Correspondance de Gustave Flaubert/Tome 6/1280

Louis Conard (Volume 6p. 360-361).

1280. À SA NIÈCE CAROLINE.
[Croisset] Jeudi, 2 heures. [28 mars 1872.]

Ce que j’avais prévu se réalise : l’été ne sera pas gai ! Ta grand’mère, qui avait très bien supporté le voyage et qui avant-hier était de bonne humeur, est retombée plus bas que jamais depuis hier au soir. Elle vient de se donner une espèce d’indigestion et m’a fait grand’peur. C’est la suite de la manie qu’elle a de manger sans cesse pour se fortifier, croit-elle. Il faut maintenant avancer d’une demi-heure chaque repas. On ne sait plus que faire […].

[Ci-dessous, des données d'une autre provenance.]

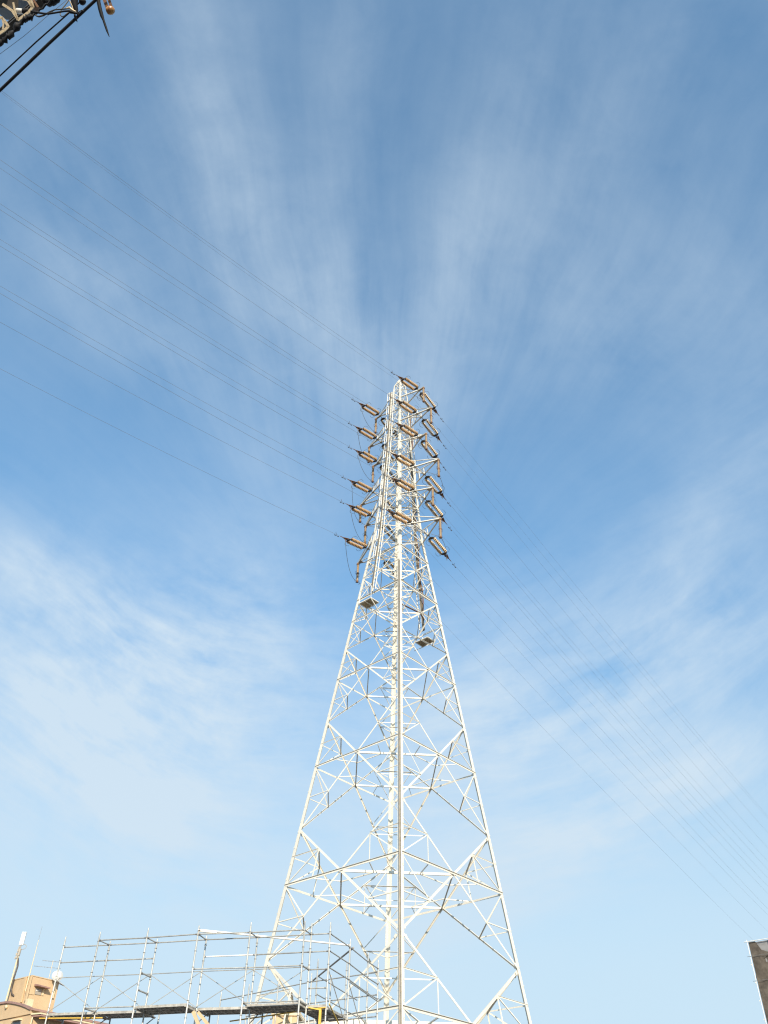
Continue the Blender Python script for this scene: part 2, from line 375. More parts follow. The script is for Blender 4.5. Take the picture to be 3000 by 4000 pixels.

La maison est dans un tel état de délabrement, de saleté, et les histoires de ménage si compliquées, que depuis mon arrivée je n’ai pu rien faire […].

Comme la vie est lourde par moments ! J’en suis gorgé à vomir ! […].

La dame de compagnie n’aura pas de chambre libre avant la fin de la semaine prochaine. Donc vers le 8 elle peut venir.

Toutes ces occupations-là, et surtout le tête-à-tête lamentable de ta grand’mère, me cassent bras et jambes. Je sens que je ne pourrais pas écrire, car j’ai peine à comprendre ce que je lis. Mon rêve est d’aller vivre dans un couvent en Italie, pour ne plus me mêler de rien !

J’ai été vaillant cet hiver, jusqu’à ma brouille avec Lévy. Mais depuis lors, je me sens épuisé jusque dans les moelles. J’attends Philippe, à qui je vais conter des choses désagréables. Dimanche, j’ai rendez-vous avec Deschamps pour l’affaire de la fontaine ! Quand donc me f…-t-on la paix ? Quand n’aurai-je plus à m’occuper des éternels autres ? Je passe tour à tour du rugissement à l’accablement.

Et toi, pauvre chérie, comment vas-tu ? Pense à Vieux et écris-lui souvent.

Je t’embrasse.

Ton ganachon.

Ci-inclus quelques lignes que ta grand’mère a voulu t’écrire hier.